Citrus growers in Chile have every reason to sit back and tick all the boxes as the season, that’s almost coming to a close, has been satisfactory.

In an interview with Fresh Plaza, Juan Enrique, of the Chilean Citrus Committee, said they are pleased with the season in terms of weather as well as the market demand.

“The season is finishing very well, it’s been smooth so far, we are getting more rain in the north and, in terms of volume, we are finishing with a 20% percent growth in volumes overall,” explains Juan.

For clementines whose season runs from May until end of July, the profit went up 30%, while production rose from 29,000 tons last season, to 42,000 tons this season.

For mandarins, the production volume went up from 43,000 tons to 54,000 tons. On navels, Juan says “We didn’t expect much because of the winter and reduced rains, but the production actually surpassed our expectation as we managed 74,000 tons. Lemons this season - we did about 74,000 tons which isn’t bad.”

Thirty percent of this year’s lemon produce was exported to Europe, where the prices were also very good. According to Juan, the market for easy-peelers has been growing but things have been different for lemons: demand for lemons is dictated by the quality of produce. “Overall it has been a good season as we didn’t have frost, everyone tried to do their best and so far we are happy,” adds Juan.

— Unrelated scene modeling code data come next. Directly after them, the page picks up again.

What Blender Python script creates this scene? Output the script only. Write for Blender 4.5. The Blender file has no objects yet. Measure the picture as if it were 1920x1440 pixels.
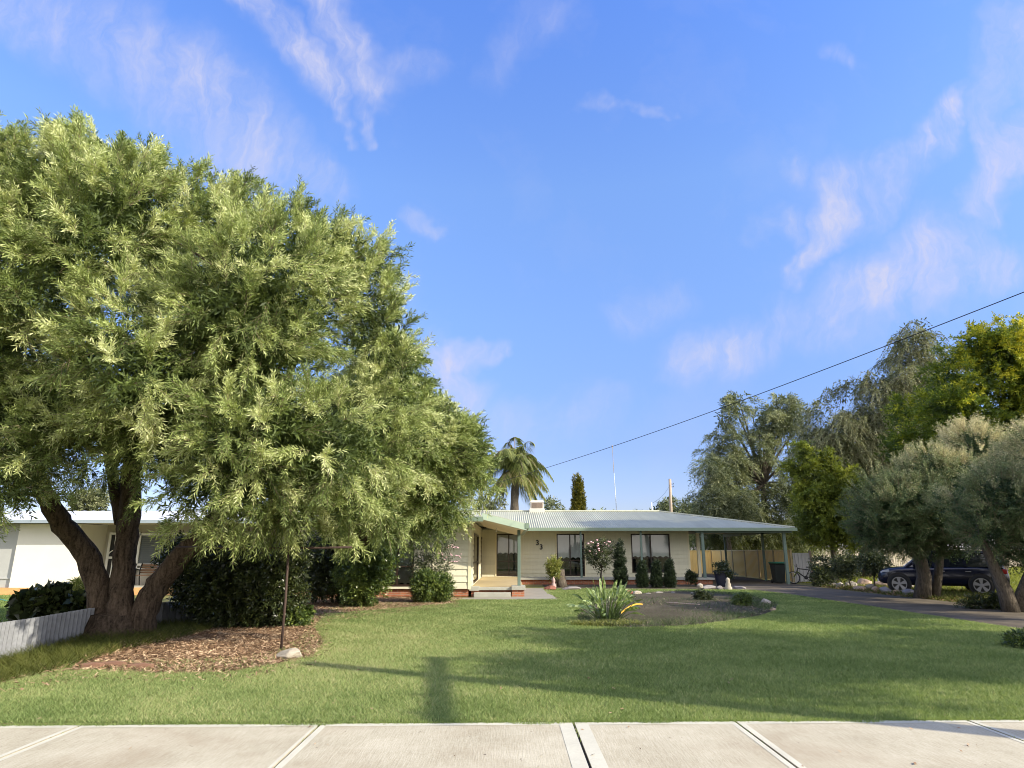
import bpy, bmesh, math, random
import numpy as np
from mathutils import Vector, Matrix
R = math.radians
scene = bpy.context.scene
C = scene.collection

# ------------------------------------------------------------------ camera
FPX, PITCH, YAW, EYE = 1215.0, math.atan(315/1215.0), -math.atan(-7/1215.0), 1.65
cam_d = bpy.data.cameras.new('camera'); cam = bpy.data.objects.new('camera', cam_d); C.objects.link(cam)
cam_d.sensor_fit = 'HORIZONTAL'; cam_d.sensor_width = 36.0; cam_d.lens = 36.0*FPX/1920
cam_d.clip_start = 0.1; cam_d.clip_end = 3000
cam.location = (0, 0, EYE)
cam.rotation_euler = (math.pi/2+PITCH, 0, -YAW)
scene.camera = cam

# ------------------------------------------------------------------ sun, sky, exposure
SUN_EL = R(30); SUN_DIR = np.array([0.89, -0.455]); SUN_DIR = SUN_DIR/np.linalg.norm(SUN_DIR)
sun_vec = Vector((SUN_DIR[0]*math.cos(SUN_EL), SUN_DIR[1]*math.cos(SUN_EL), math.sin(SUN_EL)))
sd = bpy.data.lights.new('sun', 'SUN'); sd.energy = 3.5; sd.angle = R(0.53); sd.color = (1.0, 0.90, 0.72)
so = bpy.data.objects.new('sun', sd); C.objects.link(so)
so.rotation_euler = sun_vec.to_track_quat('Z', 'Y').to_euler()
so.location = (30, -20, 40)
scene.view_settings.view_transform = 'Standard'; scene.view_settings.look = 'None'
scene.view_settings.exposure = 1.2; scene.view_settings.gamma = 1.0
scene.view_settings.use_curve_mapping = False
scene.cycles.filter_width = 1.0; scene.cycles.max_bounces = 7; scene.cycles.diffuse_bounces = 4; scene.cycles.glossy_bounces = 3
scene.cycles.transmission_bounces = 4; scene.cycles.transparent_max_bounces = 8
scene.cycles.caustics_reflective = False; scene.cycles.caustics_refractive = False

class NT:
    """small helper for node trees"""
    def __init__(s, tree): s.t = tree; s.n = tree.nodes; s.l = tree.links
    def new(s, kind, **kw):
        nd = s.n.new(kind)
        for k, v in kw.items(): setattr(nd, k, v)
        return nd
    def put(s, sock, v):
        if isinstance(v, bpy.types.NodeSocket): s.l.new(v, sock)
        elif v is not None: sock.default_value = v
    def math(s, op, a, b=None, c=None, clamp=False):
        nd = s.new('ShaderNodeMath', operation=op, use_clamp=clamp)
        s.put(nd.inputs[0], a); s.put(nd.inputs[1], b); s.put(nd.inputs[2], c)
        return nd.outputs[0]
    def vmath(s, op, a, b=None, scale=None):
        nd = s.new('ShaderNodeVectorMath', operation=op)
        s.put(nd.inputs[0], a); s.put(nd.inputs[1], b)
        if scale is not None: s.put(nd.inputs['Scale'], scale)
        return nd.outputs['Value'] if op in ('DOT_PRODUCT', 'LENGTH', 'DISTANCE') else nd.outputs['Vector']
    def noise(s, vec, scale, detail=4, rough=0.55, dist=0.0):
        nd = s.new('ShaderNodeTexNoise'); s.put(nd.inputs['Vector'], vec)
        nd.inputs['Scale'].default_value = scale; nd.inputs['Detail'].default_value = detail
        nd.inputs['Roughness'].default_value = rough; nd.inputs['Distortion'].default_value = dist
        return nd
    def mapping(s, vec, scale=(1,1,1), rot=(0,0,0), loc=(0,0,0)):
        nd = s.new('ShaderNodeMapping'); s.put(nd.inputs['Vector'], vec)
        nd.inputs['Scale'].default_value = scale; nd.inputs['Rotation'].default_value = rot; nd.inputs['Location'].default_value = loc
        return nd.outputs[0]
    def ramp(s, f, stops):
        nd = s.new('ShaderNodeValToRGB'); s.put(nd.inputs[0], f)
        el = nd.color_ramp.elements
        while len(el) > 1: el.remove(el[-1])
        for i, (p, c) in enumerate(stops):
            e = el[0] if i == 0 else el.new(p)
            e.position = p; e.color = (*c, 1) if len(c) == 3 else c
        return nd.outputs[0]
    def mix(s, f, a, b, blend='MIX'):
        nd = s.new('ShaderNodeMix', data_type='RGBA', blend_type=blend)
        s.put(nd.inputs[0], f)
        s.put(nd.inputs[6], (*a, 1) if isinstance(a, tuple) and len(a) == 3 else a)
        s.put(nd.inputs[7], (*b, 1) if isinstance(b, tuple) and len(b) == 3 else b)
        return nd.outputs[2]
    def maprange(s, v, a, b, c=0.0, d=1.0, smooth=False):
        nd = s.new('ShaderNodeMapRange'); nd.interpolation_type = 'SMOOTHSTEP' if smooth else 'LINEAR'
        s.put(nd.inputs[0], v)
        for i, x in zip((1, 2, 3, 4), (a, b, c, d)): s.put(nd.inputs[i], x)
        return nd.outputs[0]

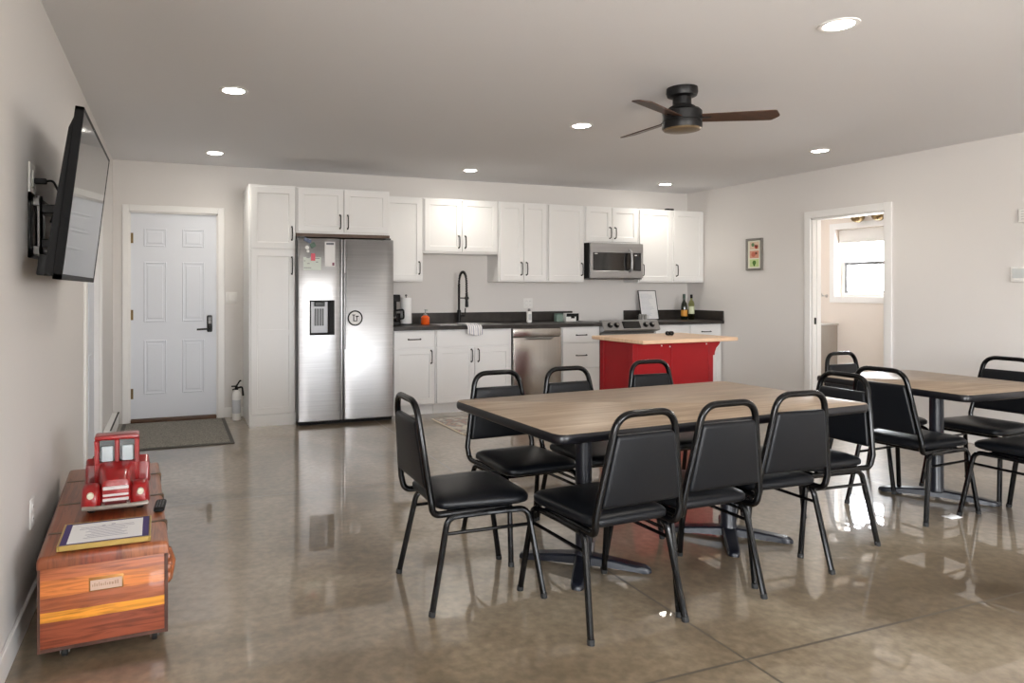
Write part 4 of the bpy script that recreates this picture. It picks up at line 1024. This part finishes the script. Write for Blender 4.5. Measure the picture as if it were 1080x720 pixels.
def table(name, label, x, y, rz, w, d, peds, a0, arms=4):
    t = thing(name, label, 'table', (x, y, 0), rz)
    o_ = [Vector(p) for p in outline(rect(-w / 2, w / 2, -d / 2, d / 2), 0.055, 6)]
    bm = NB(); L = []
    for dd, z in ((0.006, 0.7), (0.001, 0.706), (0.0, 0.718), (0.001, 0.732), (0.005, 0.7385)):
        L.append([Vector((p.x, p.y, z)) for p in (inset2(o_, dd) if dd else o_)])
    rings3(bm, L); obj('edge_band', bm, edge_m, t, 50)
    bm = NB(); q = inset2(o_, 0.006); rings3(bm, [[Vector((p.x, p.y, 0.737)) for p in q], [Vector((p.x, p.y, 0.7397)) for p in q], [Vector((p.x, p.y, 0.740)) for p in inset2(o_, 0.0065)]])
    obj('tabletop', bm, lam_m, t)
    for (cx, cy) in peds: pedestal(t, cx, cy, a0, arms)
    return t
table('dining_table', 'long wood-topped table on two black pedestals with chairs all round', 2.275, 2.815, math.radians(3.2), 1.835, 0.93, ((-0.46, 0.0), (0.46, 0.0)), 48)
table('dining_table', 'small square wood-topped table on one black pedestal near the doorway', 4.37, 2.875, math.radians(0), 0.89, 0.93, ((0.08, 0.035),), -55, 2)
# folded napkin on the floor under the small table's foot
bm = NB(); 
V = [[bm.verts.new((0.045 * (i - 2) / 2 + 0.004 * random.uniform(-1, 1), 0.03 * (j - 2) / 2 + 0.004 * random.uniform(-1, 1), 0.001 + 0.012 * random.random() * (1 if 0 < i < 4 and 0 < j < 4 else 0.2))) for i in range(5)] for j in range(5)]
for j in range(4):
    for i in range(4): bm.faces.new((V[j][i], V[j][i + 1], V[j + 1][i + 1], V[j + 1][i]))
nk = obj('crumpled_napkin', bm, paper_m); nk.location = (4.17, 2.64, 0.0); tag(nk, 'crumpled white napkin on the floor under the small table', 'napkin')
nk.modifiers.new('thick', 'SOLIDIFY').thickness = 0.002

# ------------------------------------------------------------------ television on its wall mount
tv = thing('television', 'black flat television on the left wall tilted down on an arm', 'television', (-0.338, 3.377, 1.652))
R_ = Matrix.Rotation(math.radians(6.8), 4, 'Y')        # tips the top into the room
W2, H2 = 0.555, 0.32
bm = NB(); 
for (a, b, c, d) in ((-W2, -W2 + 0.014, -H2, H2), (W2 - 0.014, W2, -H2, H2), (-W2, W2, -H2, -H2 + 0.022), (-W2, W2, H2 - 0.014, H2)): box(bm, -0.030, 0.001, a, b, c, d, 0.002, 1)
box(bm, -0.0295, -0.005, -W2 + 0.005, W2 - 0.005, -H2 + 0.005, H2 - 0.005); xf(bm, R_); obj('bezel', bm, mat('tv_bezel', rgb(5, 5, 6), 0.5, spec=0.15), tv)
bm = NB(); box(bm, -0.004, -0.0006, -W2 + 0.014, W2 - 0.014, -H2 + 0.022, H2 - 0.014); xf(bm, R_)
scr = mat('tv_screen', rgb(12, 13, 15), 0.06, 0, spec=0.5)
obj('screen', bm, scr, tv)
bm = NB()   # rear housing, thicker low down
pr = [(-0.030, H2 - 0.03), (-0.045, H2 - 0.08), (-0.054, 0.0), (-0.060, -H2 + 0.11), (-0.060, -H2 + 0.02), (-0.030, -H2 + 0.008)]
rings3(bm, [[Vector((x, -W2 + 0.02, z)) for x, z in pr], [Vector((x, W2 - 0.02, z)) for x, z in pr]]); xf(bm, R_); obj('rear_housing', bm, mat('tv_plastic', rgb(6, 6, 8), 0.4, spec=0.2), tv, 20)
bm = NB(); box(bm, -0.086, -0.056, -W2 + 0.022, -W2 + 0.16, -H2 + 0.008, -H2 + 0.085, 0.005, 2); xf(bm, R_); obj('speaker', bm, black_m, tv)
mt = thing('television_mount', 'black articulated wall bracket behind the television', 'bracket', (XL, 3.32, 1.555))
bm = NB(); box(bm, 0.0005, 0.012, -0.22, 0.22, 0.09, 0.13, 0.002, 1); box(bm, 0.0005, 0.012, -0.22, 0.22, -0.13, -0.09, 0.002, 1); box(bm, 0.0005, 0.012, -0.22, -0.17, -0.13, 0.13, 0.002, 1); box(bm, 0.0005, 0.012, 0.05, 0.10, -0.13, 0.13, 0.002, 1); obj('wall_plate', bm, blk_m, mt)
bm = NB(); tube(bm, [(0.03, -0.16, -0.12), (0.03, -0.16, 0.12)], 0.013, 10); box(bm, 0.008, 0.035, -0.175, -0.145, 0.08, 0.115, 0.003, 1); box(bm, 0.008, 0.035, -0.175, -0.145, -0.115, -0.08, 0.003, 1); obj('pivot', bm, steel2_m, mt)
bm = NB(); 
for z in (-0.07, 0.07): box(bm, 0.028, 0.095, -0.165, 0.0, z - 0.018, z + 0.018, 0.004, 1)
tube(bm, [(0.085, -0.02, -0.10), (0.085, -0.02, 0.10)], 0.013, 10); obj('arm', bm, blk_m, mt)
bm = NB(); box(bm, 0.098, 0.112, -0.10, 0.10, -0.10, 0.10, 0.003, 1); xf(bm, Matrix.Rotation(math.radians(4), 4, 'Y')); obj('tilt_plate', bm, blk_m, mt)
wpl = thing('recessed_outlet', 'white cable outlet plate on the wall above the television bracket', 'outlet', (XL, 3.17, 1.745))
bm = NB(); box(bm, 0, 0.007, -0.06, 0.06, -0.065, 0.06, 0.002, 1); obj('cover_plate', bm, plast_m, wpl)
bm = NB(); box(bm, 0.0072, 0.014, -0.03, 0.03, -0.035, 0.03, 0.002, 1); obj('recess', bm, mat('recess_white', rgb(206, 205, 202), 0.5), wpl)
bm = NB(); box(bm, 0.0, 0.045, -0.012, 0.012, -0.012, 0.010, 0.003, 1)
tube(bm, fillet([(0.04, 0, 0), (0.065, 0.01, 0.006), (0.088, 0.03, -0.045), (0.092, 0.04, -0.085), (0.06, 0.05, -0.135), (0.05, 0.06, -0.16)], 0.04, 6), 0.0048, 8)
cbl = obj('power_cord', bm, black_m); cbl.location = (XL + 0.0145, 3.15, 1.735); tag(cbl, 'black power cord looping from the wall plate to the television', 'cord')

# ------------------------------------------------------------------ cedar chest and the things on it
CXc, CY0, CLEN, CW = -0.222, 2.70, 1.24, 0.425
cr = thing('storage_chest', 'reddish cedar storage chest on casters against the left wall', 'chest', (CXc, CY0, 0), math.radians(2.5))
bm = NB(); box(bm, -0.206, 0.206, 0.006, CLEN, 0.055, 0.338, 0.004, 2); obj('body', bm, cedar_m, cr)
bm = NB(); L = []
for dd, z in ((0.0, 0.3385), (0.0, 0.362), (0.002, 0.370), (0.007, 0.377), (0.016, 0.380)):
    L.append([Vector((p.x, p.y, z)) for p in outline(rect(-CW / 2 + dd, CW / 2 - dd, -0.01 + dd, CLEN + 0.02 - dd), 0.008, 3)])
rings3(bm, L); lid = obj('lid', bm, cedlid_m, cr)
for y in (0.24, 0.62, 1.0):
    bm = NB(); box(bm, -CW / 2 + 0.012, CW / 2 - 0.012, y - 0.009, y + 0.009, 0.3785, 0.3815, 0.001, 1); box(bm, CW / 2 - 0.02, CW / 2 + 0.004, y - 0.011, y + 0.011, 0.340, 0.3825, 0.002, 1); obj('strap', bm, mat('worn_strap', rgb(92, 74, 56), 0.5, 0.4, noise=((20, 20, 20), 0.5, 4)), lid)
bm = NB(); box(bm, -0.210, -0.202, 0.002, CLEN - 0.01, 0.046, 0.338); box(bm, 0.198, 0.210, 0.002, 0.022, 0.046, 0.338); box(bm, -0.210, 0.210, 0.004, 0.024, 0.046, 0.058); obj('edge_trim', bm, mat('dark_edge', rgb(78, 50, 40), 0.45, noise=((12, 12, 12), 0.4, 4)), cr)
bm = NB(); box(bm, -0.052, 0.062, 0.005, 0.013, 0.232, 0.283, 0.003, 2); pl = obj('name_plate', bm, mat('brass_edge', rgb(150, 104, 52), 0.35, 0.6), cr)
bm = NB(); box(bm, -0.046, 0.056, 0.0035, 0.006, 0.237, 0.272); obj('plate_face', bm, mat('plate_face', rgb(206, 178, 160), 0.35, 0.3), pl)
bm = NB()
x = -0.04
while x < 0.045:
    w = random.uniform(0.003, 0.007); h = random.uniform(0.008, 0.014); box(bm, x, x + w, 0.0028, 0.0036, 0.25, 0.25 + h); x += w + 0.003
obj('engraving', bm, mat('engraving', rgb(168, 136, 116), 0.5), pl)
bm = NB()
for z in (0.29, 0.25, 0.215): lathe(bm, [(0, 0.0), (0.03, 0.0), (0.026, 0.016), (0.012, 0.024), (0, 0.026)], (0.204, 0.10, z), 16, 'x')
tube(bm, [(0.212, 0.10, 0.32), (0.224, 0.10, 0.27), (0.218, 0.10, 0.20)], [0.012, 0.018, 0.012], 10); obj('side_scroll', bm, cedlid_m, cr)
for (x, y) in ((-0.13, 0.06), (0.165, 0.06), (-0.15, CLEN - 0.08), (0.165, CLEN - 0.08)):
    bm = NB(); lathe(bm, [(0, -0.009), (0.019, -0.009), (0.021, -0.006), (0.021, 0.006), (0.019, 0.009), (0, 0.009)], (x, y, 0.021), 18, 'x')
    cw = obj('caster', bm, rub_m, cr)
    bm = NB()
    for s_ in (-1, 1): box(bm, x + s_ * 0.014 - 0.0015, x + s_ * 0.014 + 0.0015, y - 0.012, y + 0.012, 0.015, 0.048)
    box(bm, x - 0.022, x + 0.022, y - 0.022, y + 0.022, 0.047, 0.0545); obj('fork', bm, steel2_m, cw)
CT = 0.3825

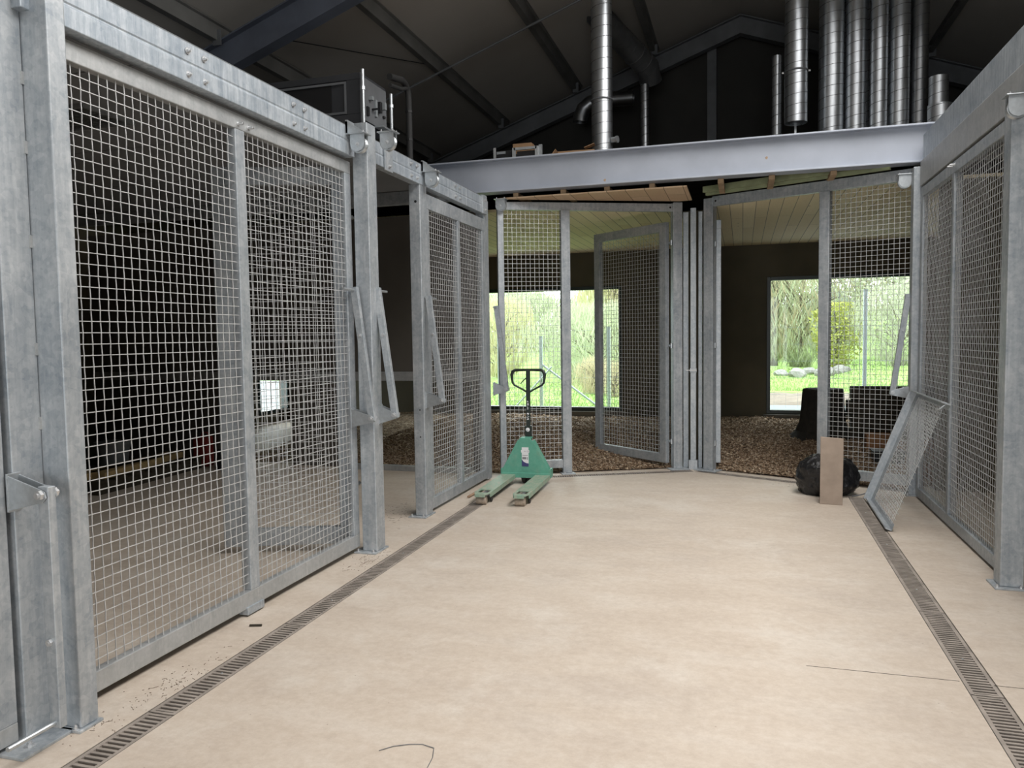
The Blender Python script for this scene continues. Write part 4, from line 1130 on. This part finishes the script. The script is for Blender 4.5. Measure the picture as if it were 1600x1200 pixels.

The US, Japan, Korea and Europe are the main destinations for Chilean citrus with the US taking the lion's share. “For easy-peelers the US remains our biggest market, as 90% of the produce goes there. For lemons, Japan comes first, followed by the US and then Europe,” explains Juan.

One of the biggest challenges Chilean growers have to grapple with is maintaining its market base in the international market, given that there are new entrants like Uruguay, Argentina and Peru eyeing the US market. The biggest competitor for Chilean citrus, however, is South Africa. According to Juan, Americans love Chilean citrus as it is not different from the local citrus, as the climate in Chile is much the same as that in California.

Chile is investing a lot in improving the quality of its citrus as well as expanding its market base, with China top of its list of targets. “The future looks competitive so we need to prepare for that, we are investing a lot in new varieties, at the moment we are supporting four research projects aimed at improving the quality of our citrus,” explains Juan.